Shopper looking at meat labelling

Brands are regarded as more healthy than discounter food and drink products, according to new research, which argues suppliers can use this perception to their advantage to grow sales.

However, the report argues that brands need to do much more to stress their health credentials on areas such as fibre content, and accuses suppliers of being “stuck in the headlights” of the war on sugar.

The report by MMR Research Worldwide shows that when it comes to quality, consumers see little difference between Aldi and Lidl own-label products and supermarket brands.

Of 150 consumers interviewed, less than a third of consumers said they regarded branded food and drink products as better in quality versus discounter products; with a further 60% regarding the situation as a score draw.

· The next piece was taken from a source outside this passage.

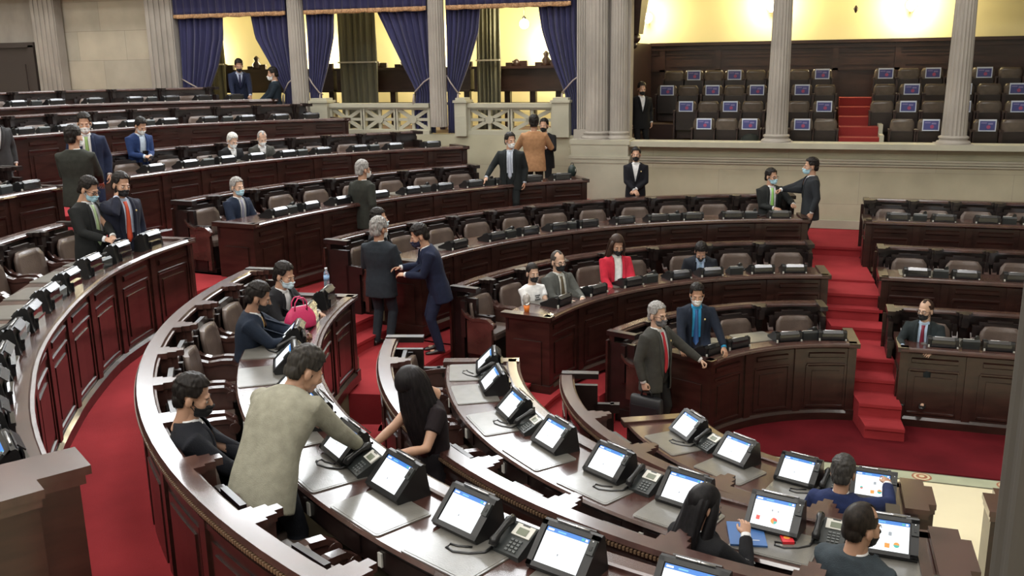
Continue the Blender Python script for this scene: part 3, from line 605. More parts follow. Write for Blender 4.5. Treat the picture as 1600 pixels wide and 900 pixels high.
curtain([(3.1, -15.0), (6.3, -14.95)], [(3.1, -14.15), (4.1, -14.2), (4.6, -13.95), (5.2, -13.75), (6.3, -13.65)], -1, 'navy curtain tied back beside the left stone pilaster', 3.12)
curtain([(3.1, -11.98), (6.3, -11.98)], [(3.1, -12.35), (4.0, -12.25), (4.6, -12.6), (5.2, -12.95), (6.3, -13.1)], 1, 'navy curtain tied back left of the second column', 3.12)
curtain([(3.1, -11.62), (6.3, -11.62)], [(3.1, -11.25), (3.98, -11.33), (4.5, -11.15), (5.2, -10.95), (6.3, -10.85)], -1, 'narrow navy curtain right of the second column', 3.12)
curtain([(2.9, -8.62), (6.3, -8.68)], [(2.9, -9.22), (3.98, -9.06), (4.6, -9.38), (5.2, -9.68), (5.7, -9.92), (6.3, -10.0)], 1, 'navy curtain tied back left of the third column', 3.12)
curtain([(2.7, -8.34), (6.3, -8.32)], [(2.7, -8.0), (3.95, -8.08), (4.5, -7.85), (5.2, -7.6), (6.3, -7.48)], -1, 'navy curtain tied back right of the third column', 3.12)
curtain([(2.9, -5.40), (6.3, -5.42)], [(2.9, -5.72), (3.9, -5.75), (4.6, -6.05), (5.2, -6.25), (6.3, -6.4)], 1, 'navy curtain tied back left of the stone cluster', 3.05)
for x0, x1, lb in ((-14.95, -12.03, 'navy valance with gold fringe in the left curtain bay'), (-11.6, -8.7, 'navy valance with gold fringe in the middle curtain bay'), (-8.28, -5.60, 'navy valance with gold fringe in the right curtain bay')):
    e = empty('curtain_valance', (0, 0, 0), 0, lb, 'valance', 'fringed valances')
    sheet('panel', curtn, lambda z, a=x0: a, lambda z, b=x1: b, 5.72, 6.3, CY-.12, .03, 14, e, nz=6, nx=160)
    sheet('fringe', gold, lambda z, a=x0: a, lambda z, b=x1: b, 5.655, 5.735, CY-.135, .035, 14, e, nz=3, nx=160, th=.02, scallop=.015)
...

However, when it came to health, the news was better for brands with 41% of consumers saying they regarded them as healthier than discounter products.

“This offers brands a glimmer of hope and something that must be capitalised on - particularly as more and more consumption occasions are being driven by health,” said MMR insights director Andy Wardlaw. “Brands must seize the initiative in the health arena, and to do this well they need to be ahead of the curve.”

Wardlaw said one major opportunity was for brands to do more to market their nutritional value, such as fibre content, following the recent SACN report, which recommended that the average UK diet must double its intake of fibre.

“In my view, the food and drink industry is caught like a rabbit in the headlights with SACN, Public Health England and Action on Sugar on the attack,” said Wardlaw. “I guess what I am saying is, see the bigger picture. By all means focus on reducing sugar - but the bigger goal must be to drive up the overall ‘nutritional punch’. Those brands that recognise the potential to gain the high ground in health can fight back. Certain categories, like bread, for example, need to think long and hard about how they can reinvent themselves to improve the perceived nutritional value of the category. Consider driving up the fibrous properties of bread and shouting about it.”